Hold up a second. From past experience when the wedding invitations are sent out, there is normally a separate card stating “reception to follow at zyx at timeframe”. **Not all wedding guests were invited to the reception party. **
If your parents want people to attend the wedding that is fine, however they can’t just invite someone to a reception without costs involved. Receptions are normally for family and friends or close family ties, not for anyone and everyone from someone else’s office. I would tell your parents they can invite people to the wedding but the reception is offlimits due to budget restraints. Unless they want to pony up the funds to cover their “co-workers” meals.

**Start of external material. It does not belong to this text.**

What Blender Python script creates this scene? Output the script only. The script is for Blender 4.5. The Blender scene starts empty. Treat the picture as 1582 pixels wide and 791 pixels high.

Provided there is enough seating at the place of the “vows”, there normally isn’t a charge associated, so let them come to the wedding. I would explain to your parents that the reception has a 25 person limit which has been reached and no others will be allowed in.
Happy Scrappy Hero Pup the intriguing idea of a wedding/tractor pull is almost enough to make me wanna get married.
Pullet if you’re cool with your father’s co-workers being there and can swing it with the bbq, then go for it. It sounds like a great idea following a beach wedding. Best wishes to the both of ya!
My fiance and I met when I was 15. He’s 9 years older than me. In retrospect, it is damned creepy. Parents objected strongly and I can’t say I blame them. However, we’ve been the most stable couple I’ve ever met. We’ve been dating for 8 years and living together for the last 5 with nary a complaint. We’re eachother’s best friends and are exceedingly happy together. I’m the first person he’s ever dated and he’s my first boyfriend. So, it’s not your typical preditory situation.
The parents have gradually gotten more comfortable once they saw that I wasn’t shirking my education, slipping into a life of drugs or alcohol, or leaning on them for cash.
So, things are looking up.
The BBQ’s looking good. Some of the extra 30 people my parents would like to bring are old friends of the family that they haven’t seen in years who are flying in especially. We moved away from their home town when I was little and there hasn’t been a good reason for either side to spend all the money to visit often. I’d feel rotten telling them they had to find somewhere else for dinner.
The guys from work probably would know me better if my mom wasn’t so unpredictable. Sometimes she totally minunderstands and overreacts in social situations. It can be deeply mortifying, moreso for my dad with his strong sense of propriety. After years of this, my dad has gotten more and more gun shy about mixing home and work. This BBQ, being much more casual than a sit-down dinner, could be a good oppertunity for my dad to relearn how to relax when home and work meet. Especially as my mom has finally decided to seek professional help.
I think I just got caught up in all the Wedding Planning claptrap. See, the wedding is in Hawaii. Our families are there. Our original plan was to take everyone to a dinner/luau after the ceremony with fire dancers and everything. Next to this, a BBQ just seemed so mundane. But, BBQ’s really more in our style anyway. That’s the last time I read People magazine’s wedding issue.
Maybe I am in the minority, but I never go to these things (weddings/anniversary/graduation parties) to eat.
I usually eat before I go, or make plans to eat on the way home.
Maybe that is just me.
That said, nobody says you have to lay out a spread that will feed 50 lumberjacks.
I personally would go for some light food…do a nifty cake, have a stack of sandwiches arranged nicely on a few plates, do some colorful simple salads.
End of story.
If anyone has the gall to bitch about not getting a filet, you are at the beach so hand them a fishing pole and tell them happy angling.
It is your day. Do it right, but don’t worry about Uncle Earl getting a belly full of food and a beer buzz.